Wednesday, March 17, 2010



By John Harrington Ndeta
March 17 2010

The 10th Parliament may as well go down in history of this country as the single most important institution that oversaw incredible leadership, institutional and constitutional changes.

Right from signing of the National Peace Accord between President Kibaki and Prime Minister Raila Odinga, the disbandment of the Electoral Commission of Kenya (ECK) and subsequent creation of Interim Independent Electoral Commission (IIEC) to the formation of Committee of Experts (CoE) through an act of Parliament, the yearning for holistic reforms can only be actualized if a new constitution is realized before 2012.

The wise men of the old would say and I quote, “you have eaten a whole bull; what remains is just a tail, won’t you finish?”

Since the Committee of Experts (CoE) established by the Kenya Constitution Review Act 2008, dutifully and expertly executed their mandate giving Kenya a Revised Harmonized Constitution, the ball now is in the Parliamentarians court.

Previous efforts by Kenyans to retain their wishes in the Constitution making process have been frustrated with the climax of these painful antecedents being the 2005 constitutional referendum. Not so much was achieved even after various stakeholders raised concerns over the handling of the process by the political class.

Ugly incidents witnessed in Naivasha, Kilifi and outside Parliament in 2005 and the referendum campaigns that led to deaths of innocent Kenyans and destruction of property in various parts of the country serve as a constant reminder of why we need to speak with one voice. This is particularly so when it comes to matters constitution.

The results of 2005 referendum on the proposed constitution left Kenyans deeply divided; a scenario that played itself out more violently during and after the 2007 elections. In February 2008, the Coalition Government was conceived with the primary purpose of instituting far reaching reforms that would ensure that events of 2007/8 do not recur.

At this juncture, I wish to remind our legislators that Agenda 4 of the National Accord of which the constitutional review is but one of other items that seek to reconcile Kenyans and move the country forward.

Both sides of the National Coalition Government have continued to pull apart when it matters most and the constitution; important as it is, they still find it difficult to be of the same mind. These hard-line stances, ultimatums and counter-ultimatums given from time to time from the two sides of the government can be the cue to divide Kenyans along political lines a situation that would jeopardize chances of entrenching a new constitution during the lifespan of the 10th parliament.

Let it be known that a coin has two sides and the only thing that makes it ‘a coin’ is that the two sides are mutually depended on each other.
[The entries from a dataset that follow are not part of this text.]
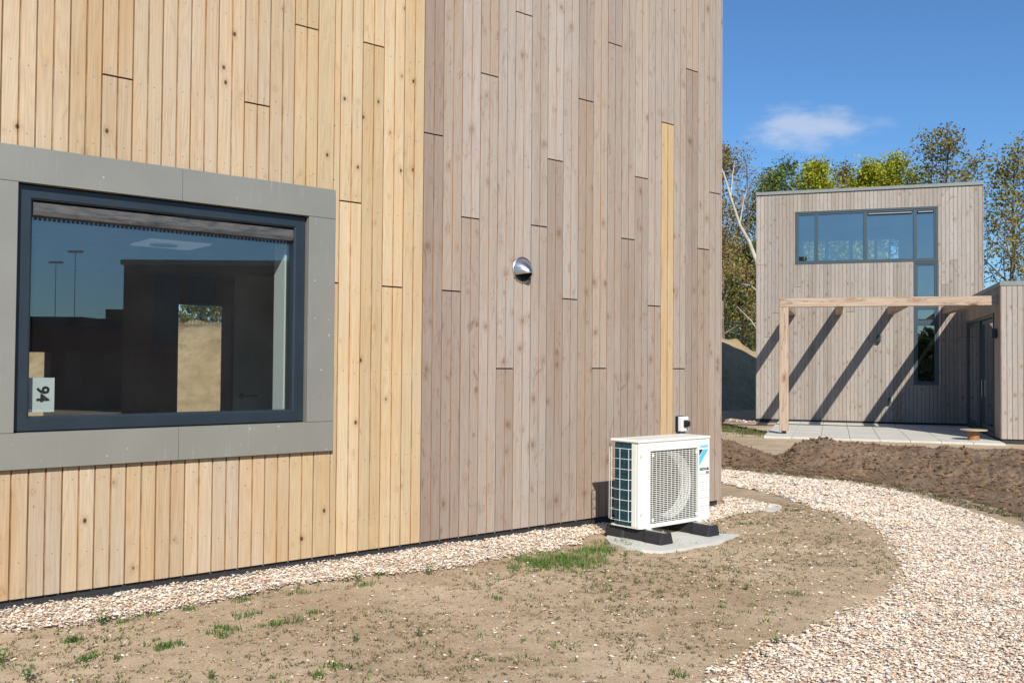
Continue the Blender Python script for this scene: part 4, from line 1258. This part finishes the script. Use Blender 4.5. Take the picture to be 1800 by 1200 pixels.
m = MB(); m.box(FX0 + .25, FX1 - .25, .25, FDP - .25, 6.1, 6.2); m.build('ceiling', M['ceiling_in'], far)
m = MB(); m.box(FX0 - .03, FX1 + .03, -.06, FDP + .03, FZT, FZT + .09, bev=.006); m.build('roof', M['roof_trim'], far)
m = MB(); m.box(FX0 + .01, FX1 - .01, .004, .2, -.2, .099); m.build('plinth', M['plinth'], far)
lin = MB(); lin.box(FX0 + .251, FX0 + .26, .26, FDP - .26, 3.45, 6.1); lin.box(FX1 - .26, FX1 - .251, .26, FDP - .26, 3.45, 6.1); lin.build('lining', M['render_in'], far)

def fcol():
    b = random.choice([(.325, .290, .255), (.355, .318, .282), (.32, .285, .255), (.37, .335, .30), (.335, .30, .268), (.305, .268, .232)])
    f_ = random.uniform(.95, 1.07); return tuple(v * f_ for v in b)
FM = (M['wood_g'], M['wood_gg'])
FP = (FX1 - FX0) / 29
FJ = {0: [4.47], 1: [2.4], 2: [3.09], 5: [3.815], 24: [3.815], 25: [4.46], 26: [2.4], 3: [], 12: [3.1]}
for k in range(29):
    x = FX0 + FP * k; w = FP - .008
    js = FJ.get(k, [])
    segs = []; e = .10
    for j in js + [FZT - .004]:
        segs.append((e, j - .004)); e = j + .004
    for a, b in segs:
        pieces = [(a, b, x, w)]
        for (hx0, hx1, hz0, hz1) in ((BX0, BX1, BZ0, BZ1), (TX0, TX1, TZ0, BZ0 + .001)):
            new = []
            for (a_1, b_1, x_1, w_1) in pieces:
                if x_1 + w_1 <= hx0 + .004 or x_1 >= hx1 - .004 or b_1 <= hz0 or a_1 >= hz1: new.append((a_1, b_1, x_1, w_1)); continue
                if a_1 < hz0 - .03: new.append((a_1, hz0 - .004, x_1, w_1))
                if b_1 > hz1 + .03: new.append((hz1 + .004, b_1, x_1, w_1))
                za, zb = max(a_1, hz0), min(b_1, hz1)
                if x_1 < hx0 - .02: new.append((za, zb, x_1, hx0 - x_1 - .01))
                if x_1 + w_1 > hx1 + .02: new.append((za, zb, hx1 + .004, x_1 + w_1 - hx1 - .008))
            pieces = new
        for (a_1, b_1, x_1, w_1) in pieces:
            if b_1 - a_1 > .03: board(far, x_1, a_1, b_1, w_1, FM, fcol())
for xa_, xb_ in ((FX0 - .022, FX0 - .002), (FX1 + .001, FX1 + .021)):
    m = MB(); m.box(xa_, xb_, -TH, FDP, .10, FZT - .004); m.build('side_cladding', M['wood_g'], far, (.34, .30, .265))
m = MB()
for zz in (.35, .95, 1.6, 2.25, 2.9, 3.55, 4.2, 4.85, 5.5, 6.1):
    for k in range(29):
        for fx in (.25, .75):
            x = FX0 + FP * (k + fx) - .004
            if BX0 < x < BX1 and BZ0 < zz < BZ1 or TX0 < x < TX1 and TZ0 < zz < BZ0: continue
            r = .005; m.add([(x - r, -TH - .003, zz - r), (x + r, -TH - .003, zz - r), (x + r, -TH - .003, zz + r), (x - r, -TH - .003, zz + r)], [(0, 1, 2, 3)])
m.build('screw_heads', M['steel'], far)['kind'] = 'stuff'


M['frame_far'] = simple('grey_blue_window_profile', (.045, .070, .082), .4, var=.06)
def far_window(x0, x1, z0, z1, panes, vents=()):
    f_ = MB(); fy = -.026
    f_.box(x0, x1, fy, .10, z0, z0 + .05, bev=.004); f_.box(x0, x1, fy, .10, z1 - .05, z1, bev=.004)
    f_.box(x0, x0 + .05, fy + .001, .099, z0 + .0505, z1 - .0505); f_.box(x1 - .05, x1, fy + .001, .099, z0 + .0505, z1 - .0505)
    win_ = f_.build('window', M['frame_far'], far)
    for (a, b, c0, c1) in panes:
        s_ = MB(); mitre(s_, a, b, c0, c1, .045, -.012, .08, .006); s_.build('sash', M['frame_far'], win_)
        gl = MB(); gl.box(a + .042, b - .042, .03, .042, c0 + .042, c1 - .042); gl.build('pane', M['glass_far'], win_)
    for (a, b, z) in vents:
        v_1 = MB(); v_1.box(a, b, -.035, .03, z - .075, z, bev=.012); v_1.build('vent_strip', M['black_plastic'], win_)
        v_1 = MB(); v_1.box(a + .02, b - .02, -.042, -.0355, z - .05, z - .025); v_1.build('vent_louvre', M['cable'], win_)
    return win_
IXA, IXB = BX0 + .052, BX1 - .052; zA, zB = BZ0 + .052, BZ1 - .052
far_window(BX0, BX1, BZ0, BZ1, [(IXA, -1.19, zA, zB), (-1.188, .085, zA, zB), (.087, 1.356, zA, zB), (1.358, IXB, zA, zB)], [(.15, 1.29, zB - .045), (1.41, IXB - .055, zB - .045)])
far_window(TX0, TX1, TZ0, BZ0 - .006, [(TX0 + .052, TX1 - .052, 3.24, BZ0 - .058), (TX0 + .052, TX1 - .052, 2.82, 3.19), (TX0 + .052, TX1 - .052, TZ0 + .052, 2.76)])
m = MB(); m.box(TX0 + .051, TX1 - .051, -.01, .09, 3.191, 3.239); m.box(TX0 + .051, TX1 - .051, -.01, .09, 2.761, 2.819); m.build('transom', M['frame_far'], far)

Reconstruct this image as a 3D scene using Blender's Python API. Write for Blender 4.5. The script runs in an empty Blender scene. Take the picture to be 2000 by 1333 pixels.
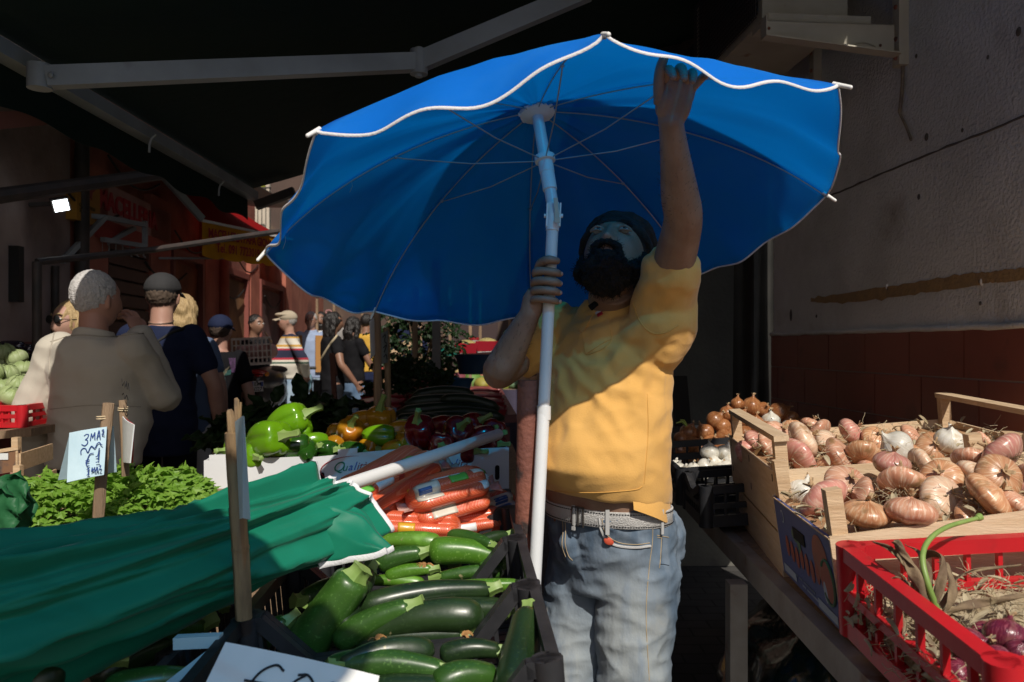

Differences of opinion and preferences by PNU and ODM ought not to diminish Kenyans’ chances of bequeathing themselves a new constitution in such prolific eon.

What Kenyans need at this moment in time is consensus building on the revised harmonized constitution so that as Parliamentarians retreat to reach consensus on the new law, it will not be viewed like the Kilifi Retreat that was said to have mutilated the then proposed law in 2005. Rumors of sinister motive by sections of political elites, plans to reintroduce controversial clauses that have been tackled by the CoE and which could divide Kenyans further amounts to taking one step ahead and numerous others back.

The MPs should bear in mind that the work of the CoE was to harmonize alternative views on the constitution and come up with the most acceptable document that would help unite Kenyans. That, they have done and the MPs should strive to tighten the laws and not to drastically water down what has been meticulously woven together.

What we need is consensus and not political grandstanding. It is time President, Mwai Kibaki and the Prime Minister, Raila Odinga rallied their allies to what is agreeable and shared denominators by the majority of the citizens while discarding their individual interests for purposes of building a cohesive nation.

Where Parliamentarians fail to agree or make far reaching amendments to the draft put together by the CoE, the Kenya Constitution Review Act is clear on the way forward. A reference group of 30 members drawn from the Civil Society, Religious leaders and Professional bodies would join the 9-Member Committee of Experts and the 26-member Parliamentary Select Committee on Constitution Review to draft a final document.

This document would then be published by the Attorney General for Kenyans to vote for it in a referendum. We cannot afford to lose this historic chance no matter what. We can as well go all the way if our 10th Parliament is hell bent on making us fail. This time round, Kenyans MUST end up with a constitution either way.

The Writer is the Information and Communication officer; PeaceNet Kenya.